The ridge on which present day Rothwell stands, overlooking the gentle Ise Valley, has witnessed the comings and goings of successive generations. Four thousand years ago Bronze Age mourners buried their dead alongside offerings of food in vessels. The Romano-British people, two thousand years later, built a settlement in what is now Rothwell. Dark Age invaders came next and founded the Danish settlement of "Rodewell" or "place of the red well", presumably so-called because of the area's many freshwater springs coloured red by iron and other minerals.
By the early Middle Ages Rothwell, or "Rowell" as it is known locally, was already a town of some importance, dominating the then smaller settlement of Kettering (a state of affairs which persisted until the arrival in Kettering of the railway).

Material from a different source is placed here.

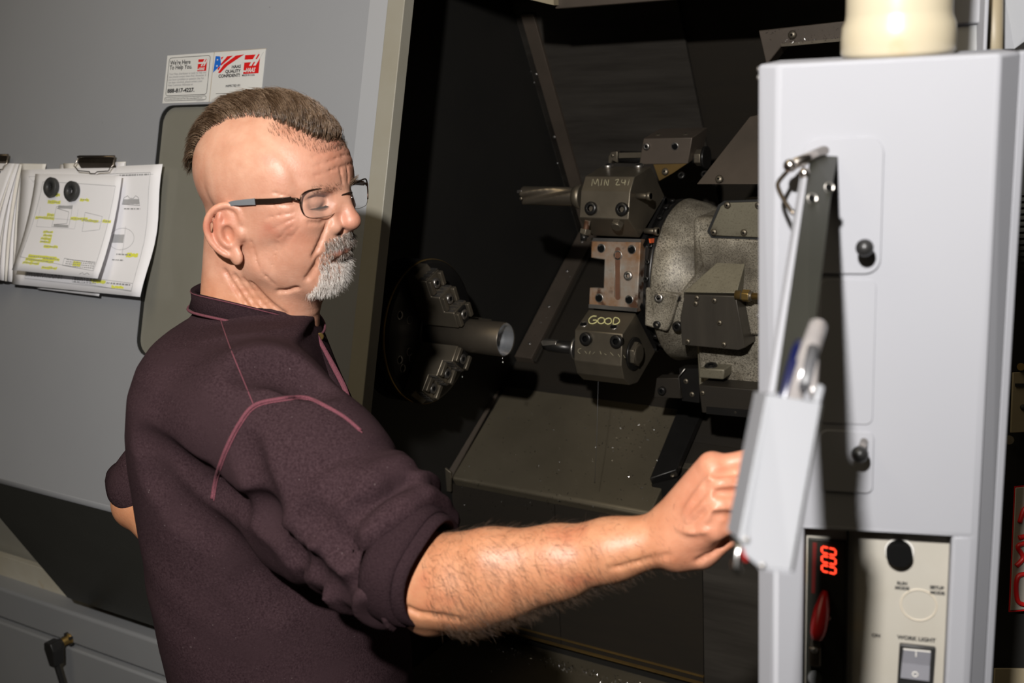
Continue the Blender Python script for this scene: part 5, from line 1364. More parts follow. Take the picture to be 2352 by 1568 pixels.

A charter, granted by King John in AD 1204 permitting a weekly market and annual fair, confirmed the trade. Both a market and a fair are still extant. The market is held every Monday and the fair, called "Rowell Fair", takes place on Market Hill during the week following Trinity Sunday.
The town has a rich history and possesses a large parish church, the longest in the county and complete with bone-crypt, and the Market House built by Thomas Tresham in 1578. Rothwell was once one of the three largest towns in Northamptonshire, the other two being Northampton and Stamford (which is now in Lincolnshire).